Stored rows:
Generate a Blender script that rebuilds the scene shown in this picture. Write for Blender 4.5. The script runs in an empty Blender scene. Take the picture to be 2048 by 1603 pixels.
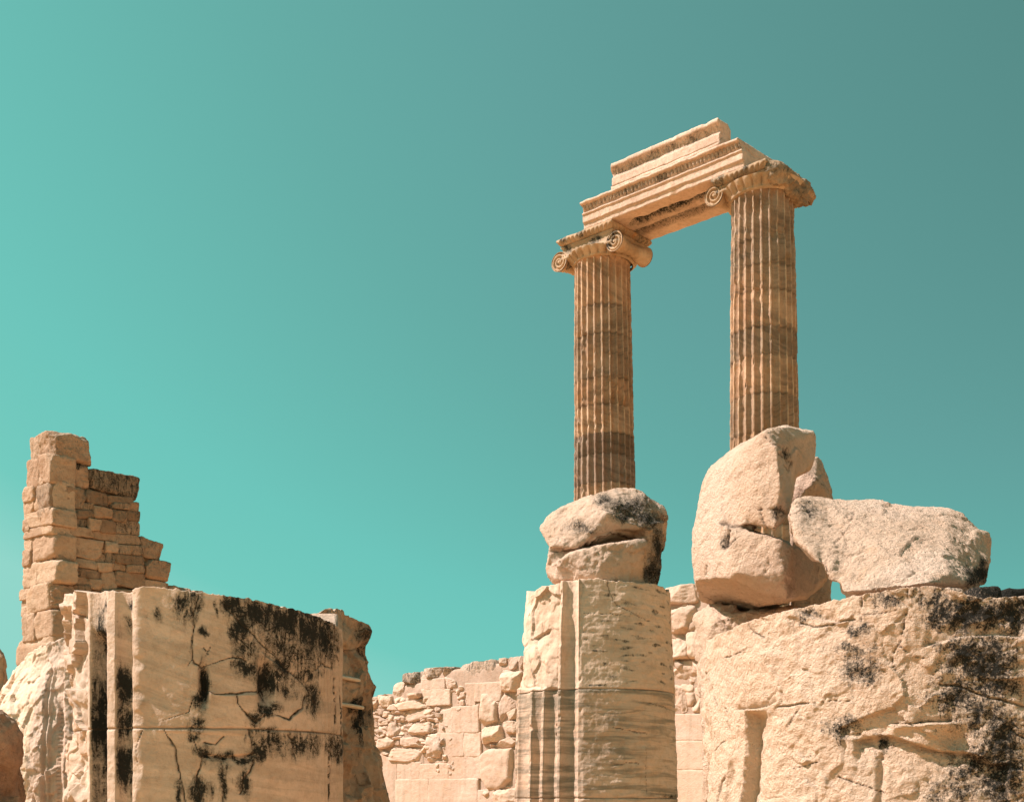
import bpy, bmesh, math, random
import numpy as np
from mathutils import Vector

# ------------------------------------------------------------------ camera, sky, sun
C = bpy.context.scene.collection
S = bpy.context.scene
F, CX, HY, EYE = 2500.0, 1024.0, 1600.0, 1.6      # focal length in photo pixels, centre column, horizon row, eye height
cam = bpy.data.cameras.new('camera')
cam.sensor_width = 36.0
cam.lens = 36.0 * F / 2048.0
cam.shift_y = (HY - 801.5) / 2048.0
cam.clip_start, cam.clip_end = 0.05, 8000.0
camo = bpy.data.objects.new('camera', cam); C.objects.link(camo)
camo.location = (0, 0, EYE); camo.rotation_euler = (math.radians(90), 0, 0)
S.camera = camo

SUN_EL, SUN_A = 50.0, 4.0                         # elevation; degrees the sun stands nearer than the picture plane (0: exactly sideways), on the left
sun_dir = Vector((-math.cos(math.radians(SUN_A)) * math.cos(math.radians(SUN_EL)),
                  -math.sin(math.radians(SUN_A)) * math.cos(math.radians(SUN_EL)), math.sin(math.radians(SUN_EL))))
sl = bpy.data.lights.new('sun', 'SUN'); sl.energy = 5.0; sl.angle = math.radians(0.5); sl.color = (1.0, 0.84, 0.78)
so = bpy.data.objects.new('sun', sl); C.objects.link(so)
so.rotation_euler = sun_dir.to_track_quat('Z', 'Y').to_euler()

w = bpy.data.worlds.new('World'); S.world = w; w.use_nodes = True
wt = w.node_tree; wt.nodes.clear()
sky = wt.nodes.new('ShaderNodeTexSky'); sky.sky_type = 'NISHITA'; sky.sun_disc = False
sky.sun_elevation = math.radians(SUN_EL)
sky.sun_rotation = math.atan2(sun_dir.x, sun_dir.y)
sky.air_density = 1.0; sky.dust_density = 1.2; sky.ozone_density = 1.0
EXPO = 0.88
# the sky's own brightness, a little brighter still towards the sun, picks its teal tone
bw = wt.nodes.new('ShaderNodeRGBToBW'); gm = wt.nodes.new('ShaderNodeTexCoord'); sx = wt.nodes.new('ShaderNodeSeparateXYZ')
m1 = wt.nodes.new('ShaderNodeMath'); m1.operation = 'MULTIPLY_ADD'; m1.inputs[1].default_value = 0.16; m1.inputs[2].default_value = 0.195
m2 = wt.nodes.new('ShaderNodeMath'); m2.operation = 'MULTIPLY_ADD'; m2.inputs[1].default_value = -0.42
rp = wt.nodes.new('ShaderNodeValToRGB')
bg = wt.nodes.new('ShaderNodeBackground'); bg.inputs['Strength'].default_value = 0.1
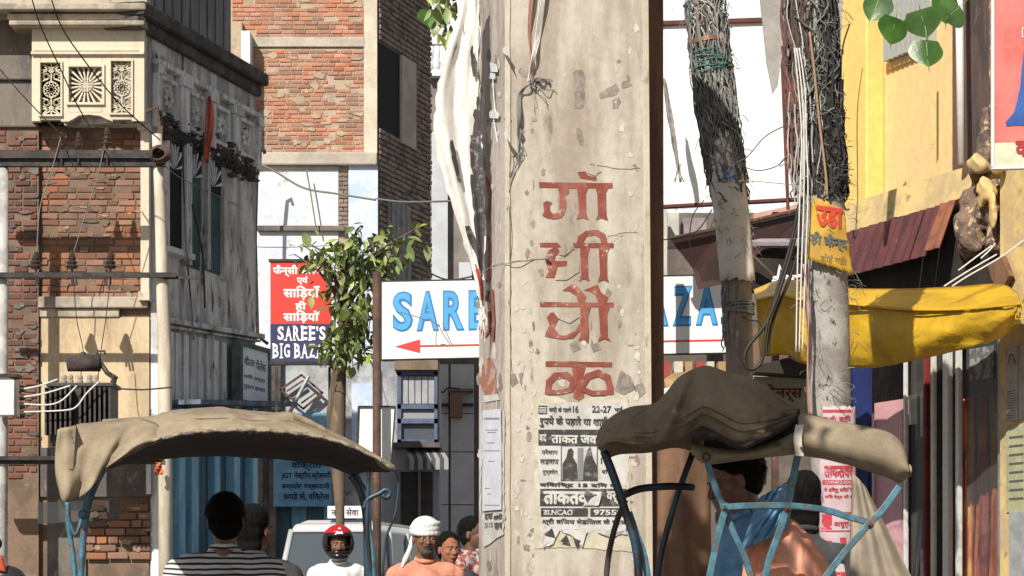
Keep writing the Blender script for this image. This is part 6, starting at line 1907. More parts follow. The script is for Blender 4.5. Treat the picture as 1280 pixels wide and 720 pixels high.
pathA = [(881, -40), (883, 25), (891, 100), (902, 180), (914, 260), (922, 340), (924, 430), (926, 760)]
pa = pole('utility_pole', 'leaning pole wrapped in grey green cable tangle and pale torn paper', pathA, 12.0, .068, mat('weathered_concrete_pole', (.27, .225, .18), (.17, .14, .11), (.4, .37, .33), scale=6, stretch=(1, 1, .4), scale3=10, bump=.6))
tangle(pa, 'grey_cables', pathA, 12., -40, 215, .084, 330, mat('dusty_cable', (.25, .24, .22), (.13, .13, .12), rnd=.4, scale=10), .0042, seed=2, turns=.6, bulge=1.12, length=(60, 170))
tangle(pa, 'black_cables', pathA, 12., -40, 240, .08, 70, mat('sooty_cable', (.04, .037, .035)), .0045, seed=3, bulge=1.1)
tangle(pa, 'teal_cables', pathA, 12., 60, 90, .096, 34, cable_teal, .003, seed=4, length=(4, 16), turns=2.5)
tangle(pa, 'teal_cables', pathA, 12., -30, 50, .096, 14, cable_teal, .003, seed=14, length=(10, 40), turns=1.5)
tangle(pa, 'teal_cables', pathA, 12., 178, 195, .09, 10, cable_teal, .0025, seed=5, length=(4, 14), turns=2)
tangle(pa, 'pale_cables', pathA, 12., -20, 200, .093, 36, cable_white, .0022, seed=6, length=(20, 70), turns=1.2)
loopies(pa, 'frayed_ends', pathA, 12., -20, 330, .088, 170, cable_grey, .0018, .07, seed=7)
tangle(pa, 'lower_cables', pathA, 12., 180, 420, .078, 26, cable_grey, .003, seed=8, side=2.7, length=(60, 160), turns=.2)
tangle(pa, 'lower_cables', pathA, 12., 180, 330, .078, 22, cable_grey, .003, seed=9, side=.4, length=(60, 140), turns=.2)
m = MB()
for k_i in range(3):
    pts = []
    for j in range(21):
        a = 2 * math.pi * j / 20; c = W(path_at(pathA, 50 + k_i * 1.6), 51 + k_i * 1.6, 12)
        pts.append(c + Vector((.1 * math.cos(a), -.1 * math.sin(a), -.012 * math.cos(a) * -1)))
    m.tube(pts, .0035, 5, cap=False)
m.build('copper_binding', mat('copper_wire', (.42, .2, .14), rough=.4, metal=.5), pa, smooth=True)
m = MB()
for k_i in range(6):
    pts = []
    for j in range(21):
        a = 2 * math.pi * j / 20; c = W(path_at(pathA, 384), 380 + k_i * 2.2 + rng.uniform(-1, 1), 12)
        pts.append(c + Vector((.077 * math.cos(a), -.077 * math.sin(a), .008 * math.sin(a + k_i))))
    m.tube(pts, .0055, 6, cap=False)
m.build('cable_binding', cable_grey, pa, smooth=True)
def wrap(root, name, path, Y, y0, y1, R0, a0, a1, material, jag=6, fn=None, seed=1):
    rg = random.Random(seed); rows = []; NA = 16; NV = 12
    offs = [rg.uniform(-jag, jag) for _ in range(NA + 1)]; offs2 = [rg.uniform(-jag, jag) for _ in range(NA + 1)]
    for j in range(NV + 1):
        t = j / NV; row = []
        for i in range(NA + 1):
            a = lerp(a0, a1, i / NA); y = lerp(y0 + offs[i], y1 + offs2[i], t)
            c = W(path_at(path, y), y, Y); rr2 = R0 + .0025 * noise.noise(Vector((i * .6, j * .5, seed)))
            row.append(c + Vector((-rr2 * math.cos(a), -rr2 * math.sin(a), 0)))
        rows.append(row)
    m = MB(); m.grid(rows); return m.build(name, material, root, smooth=True, solid=.0015)
wp = thing('paper_wrap', 'whitish torn paper with a blue mark pasted round the leaning pole', 'poster', W(910, 345, 11.9))
wrap(wp, 'paper', pathA, 12., 200, 352, .094, R(12), R(150), mat('dirty_paper', (.66, .63, .57), (.56, .53, .47), (.34, .28, .2), scale=9, scale3=16, thr3=(.6, .7)), jag=3, seed=3)
wrap(wp, 'paper', pathA, 12., 172, 212, .097, R(60), R(120), MATS['dirty_paper'], jag=9, seed=5)
wrap(wp, 'print', pathA, 12., 212, 228, .0965, R(72), R(112), mat('blue_print', (.10, .20, .48), (.5, .5, .5), scale=30, thr=(.48, .55)), jag=3, seed=6)

pathB = [(1012, -40), (1013, 25), (1018, 120), (1023, 200), (1030, 280), (1035, 400), (1037, 520), (1045, 700), (1047, 760)]
pbm = mat('peeling_white_pole', (.34, .32, .295), (.22, .20, .18), (.05, .04, .035), scale=6, scale3=13, thr3=(.59, .64), stretch3=(2, 2, 1), bump=.6)
pbo = pole('utility_pole', 'thick peeling white pole under a black and red mass of cables and yellow poster', pathB, 11.0, .098, pbm)
tangle(pbo, 'black_cables', pathB, 11., -40, 235, .094, 260, mat('sooty_cable', (.04, .037, .035), (.07, .065, .06), rnd=.4), .0046, seed=21, turns=.4, bulge=1.1, length=(90, 280))
tangle(pbo, 'black_cables', [(x + 4, y) for x, y in pathB], 11., -40, 225, .088, 140, mat('dull_black_cable', (.022, .02, .02), rnd=.4), .005, seed=22, turns=.3, side=.6, bulge=1.15, length=(90, 280))
tangle(pbo, 'red_brown_cables', [(x - 11, y) for x, y in pathB], 11., -40, 210, .085, 64, mat('dusty_red_cable', (.16, .062, .05), (.10, .05, .042), rnd=.4, scale=9), .0045, seed=23, turns=.3, side=2.2, length=(60, 180))
tangle(pbo, 'white_cables', [(x - 7, y) for x, y in pathB], 11., -40, 240, .11, 26, mat('dusty_white_cable', (.40, .385, .36), rnd=.3), .0036, seed=24, turns=.35, side=1.9, length=(80, 220), wob=.06)
tangle(pbo, 'grey_cables', pathB, 11., -40, 160, .118, 44, mat('greenish_cable', (.15, .165, .14), (.09, .1, .085), rnd=.4, scale=9), .0034, seed=25, turns=.9, side=1.3, length=(20, 90), wob=.14)
loopies(pbo, 'frayed_ends', pathB, 11., 0, 500, .11, 130, cable_grey, .0018, .08, seed=26)
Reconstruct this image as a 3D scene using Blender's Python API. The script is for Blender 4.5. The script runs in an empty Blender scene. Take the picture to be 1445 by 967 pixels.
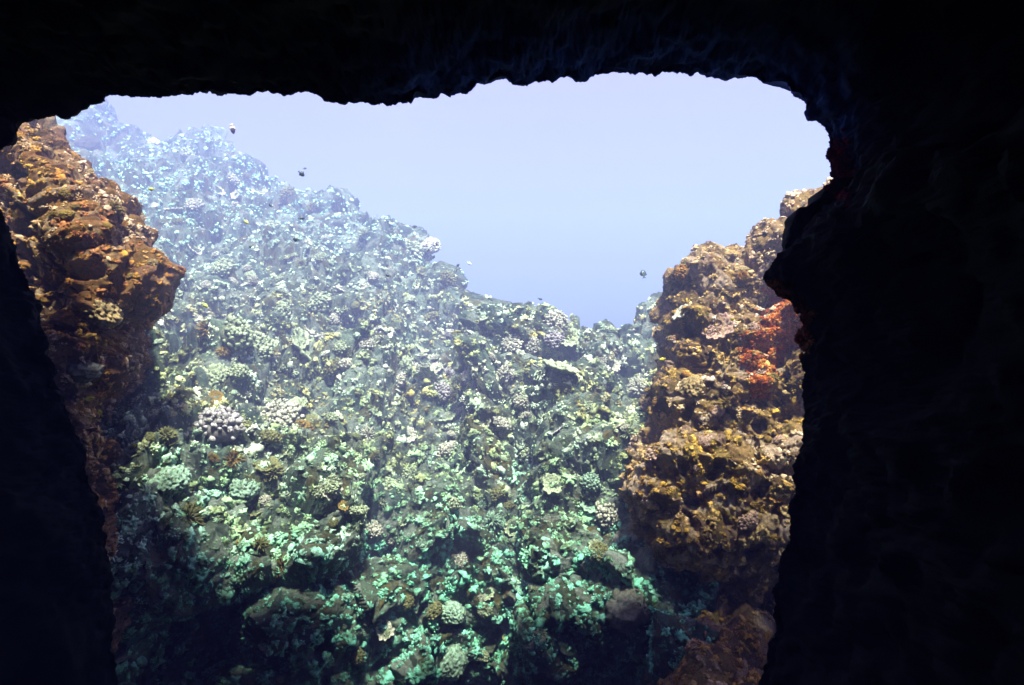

What is required: Tally the lines in the records above that contain the word "Take", and give only that number.

The completed task: 2